Direction:
Every line of the material below must be repeated exactly.

───── Recorded information ─────

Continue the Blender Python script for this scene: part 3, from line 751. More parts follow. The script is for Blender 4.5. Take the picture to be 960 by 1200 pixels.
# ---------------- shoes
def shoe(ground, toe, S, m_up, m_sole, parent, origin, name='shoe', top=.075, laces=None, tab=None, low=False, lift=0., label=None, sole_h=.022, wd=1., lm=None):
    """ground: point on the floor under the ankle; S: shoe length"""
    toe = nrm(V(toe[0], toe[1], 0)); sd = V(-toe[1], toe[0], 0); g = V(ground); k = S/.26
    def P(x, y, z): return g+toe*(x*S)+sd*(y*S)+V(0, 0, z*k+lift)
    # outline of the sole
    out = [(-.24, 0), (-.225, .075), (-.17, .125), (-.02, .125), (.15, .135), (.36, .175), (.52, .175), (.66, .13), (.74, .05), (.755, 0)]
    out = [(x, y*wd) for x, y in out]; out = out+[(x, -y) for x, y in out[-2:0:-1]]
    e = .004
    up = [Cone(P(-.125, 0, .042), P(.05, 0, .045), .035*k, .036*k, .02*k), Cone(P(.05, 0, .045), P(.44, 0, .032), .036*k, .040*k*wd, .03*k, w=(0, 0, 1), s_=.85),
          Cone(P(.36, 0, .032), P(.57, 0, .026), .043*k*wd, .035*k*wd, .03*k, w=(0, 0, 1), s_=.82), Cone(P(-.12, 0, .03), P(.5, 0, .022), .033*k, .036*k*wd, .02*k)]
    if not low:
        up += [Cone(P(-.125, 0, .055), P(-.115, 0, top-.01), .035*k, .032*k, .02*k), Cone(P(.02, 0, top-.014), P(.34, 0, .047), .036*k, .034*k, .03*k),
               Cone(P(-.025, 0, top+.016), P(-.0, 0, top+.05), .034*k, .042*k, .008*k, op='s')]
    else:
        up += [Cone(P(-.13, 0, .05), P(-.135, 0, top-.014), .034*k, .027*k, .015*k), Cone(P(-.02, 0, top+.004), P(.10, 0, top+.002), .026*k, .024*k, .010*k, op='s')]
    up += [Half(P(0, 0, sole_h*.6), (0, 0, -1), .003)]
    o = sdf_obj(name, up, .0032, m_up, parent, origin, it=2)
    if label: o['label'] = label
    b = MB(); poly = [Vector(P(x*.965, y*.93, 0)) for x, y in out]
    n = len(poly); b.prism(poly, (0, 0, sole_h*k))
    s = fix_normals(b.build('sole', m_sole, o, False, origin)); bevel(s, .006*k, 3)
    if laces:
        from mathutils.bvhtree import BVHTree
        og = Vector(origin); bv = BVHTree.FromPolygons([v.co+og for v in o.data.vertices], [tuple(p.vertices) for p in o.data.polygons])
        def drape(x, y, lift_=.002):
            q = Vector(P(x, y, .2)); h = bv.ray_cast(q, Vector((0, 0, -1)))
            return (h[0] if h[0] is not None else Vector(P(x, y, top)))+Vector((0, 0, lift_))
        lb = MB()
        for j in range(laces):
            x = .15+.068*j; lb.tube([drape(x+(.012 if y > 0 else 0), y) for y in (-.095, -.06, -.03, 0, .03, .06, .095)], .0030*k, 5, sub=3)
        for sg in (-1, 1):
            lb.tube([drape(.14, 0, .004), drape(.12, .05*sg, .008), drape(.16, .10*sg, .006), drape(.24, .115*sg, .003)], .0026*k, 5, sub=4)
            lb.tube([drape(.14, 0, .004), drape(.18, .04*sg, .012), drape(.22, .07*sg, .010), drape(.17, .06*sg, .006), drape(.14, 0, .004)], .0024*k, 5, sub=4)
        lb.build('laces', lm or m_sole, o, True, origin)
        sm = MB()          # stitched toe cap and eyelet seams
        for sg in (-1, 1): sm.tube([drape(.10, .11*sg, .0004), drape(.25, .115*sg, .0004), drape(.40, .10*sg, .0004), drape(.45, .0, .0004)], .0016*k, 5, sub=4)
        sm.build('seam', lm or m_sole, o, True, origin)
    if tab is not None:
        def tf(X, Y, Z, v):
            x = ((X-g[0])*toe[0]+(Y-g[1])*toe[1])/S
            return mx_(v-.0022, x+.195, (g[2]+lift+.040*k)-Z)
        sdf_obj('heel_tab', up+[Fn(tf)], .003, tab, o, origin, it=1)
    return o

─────

Task output:
Continue the Blender Python script for this scene: part 3, from line 751. More parts follow. The script is for Blender 4.5. Take the picture to be 960 by 1200 pixels.
# ---------------- shoes
def shoe(ground, toe, S, m_up, m_sole, parent, origin, name='shoe', top=.075, laces=None, tab=None, low=False, lift=0., label=None, sole_h=.022, wd=1., lm=None):
    """ground: point on the floor under the ankle; S: shoe length"""
    toe = nrm(V(toe[0], toe[1], 0)); sd = V(-toe[1], toe[0], 0); g = V(ground); k = S/.26
    def P(x, y, z): return g+toe*(x*S)+sd*(y*S)+V(0, 0, z*k+lift)
    # outline of the sole
    out = [(-.24, 0), (-.225, .075), (-.17, .125), (-.02, .125), (.15, .135), (.36, .175), (.52, .175), (.66, .13), (.74, .05), (.755, 0)]
    out = [(x, y*wd) for x, y in out]; out = out+[(x, -y) for x, y in out[-2:0:-1]]
    e = .004
    up = [Cone(P(-.125, 0, .042), P(.05, 0, .045), .035*k, .036*k, .02*k), Cone(P(.05, 0, .045), P(.44, 0, .032), .036*k, .040*k*wd, .03*k, w=(0, 0, 1), s_=.85),
          Cone(P(.36, 0, .032), P(.57, 0, .026), .043*k*wd, .035*k*wd, .03*k, w=(0, 0, 1), s_=.82), Cone(P(-.12, 0, .03), P(.5, 0, .022), .033*k, .036*k*wd, .02*k)]
    if not low:
        up += [Cone(P(-.125, 0, .055), P(-.115, 0, top-.01), .035*k, .032*k, .02*k), Cone(P(.02, 0, top-.014), P(.34, 0, .047), .036*k, .034*k, .03*k),
               Cone(P(-.025, 0, top+.016), P(-.0, 0, top+.05), .034*k, .042*k, .008*k, op='s')]
    else:
        up += [Cone(P(-.13, 0, .05), P(-.135, 0, top-.014), .034*k, .027*k, .015*k), Cone(P(-.02, 0, top+.004), P(.10, 0, top+.002), .026*k, .024*k, .010*k, op='s')]
    up += [Half(P(0, 0, sole_h*.6), (0, 0, -1), .003)]
    o = sdf_obj(name, up, .0032, m_up, parent, origin, it=2)
    if label: o['label'] = label
    b = MB(); poly = [Vector(P(x*.965, y*.93, 0)) for x, y in out]
    n = len(poly); b.prism(poly, (0, 0, sole_h*k))
    s = fix_normals(b.build('sole', m_sole, o, False, origin)); bevel(s, .006*k, 3)
    if laces:
        from mathutils.bvhtree import BVHTree
        og = Vector(origin); bv = BVHTree.FromPolygons([v.co+og for v in o.data.vertices], [tuple(p.vertices) for p in o.data.polygons])
        def drape(x, y, lift_=.002):
            q = Vector(P(x, y, .2)); h = bv.ray_cast(q, Vector((0, 0, -1)))
            return (h[0] if h[0] is not None else Vector(P(x, y, top)))+Vector((0, 0, lift_))
        lb = MB()
        for j in range(laces):
            x = .15+.068*j; lb.tube([drape(x+(.012 if y > 0 else 0), y) for y in (-.095, -.06, -.03, 0, .03, .06, .095)], .0030*k, 5, sub=3)
        for sg in (-1, 1):
            lb.tube([drape(.14, 0, .004), drape(.12, .05*sg, .008), drape(.16, .10*sg, .006), drape(.24, .115*sg, .003)], .0026*k, 5, sub=4)
            lb.tube([drape(.14, 0, .004), drape(.18, .04*sg, .012), drape(.22, .07*sg, .010), drape(.17, .06*sg, .006), drape(.14, 0, .004)], .0024*k, 5, sub=4)
        lb.build('laces', lm or m_sole, o, True, origin)
        sm = MB()          # stitched toe cap and eyelet seams
        for sg in (-1, 1): sm.tube([drape(.10, .11*sg, .0004), drape(.25, .115*sg, .0004), drape(.40, .10*sg, .0004), drape(.45, .0, .0004)], .0016*k, 5, sub=4)
        sm.build('seam', lm or m_sole, o, True, origin)
    if tab is not None:
        def tf(X, Y, Z, v):
            x = ((X-g[0])*toe[0]+(Y-g[1])*toe[1])/S
            return mx_(v-.0022, x+.195, (g[2]+lift+.040*k)-Z)
        sdf_obj('heel_tab', up+[Fn(tf)], .003, tab, o, origin, it=1)
    return o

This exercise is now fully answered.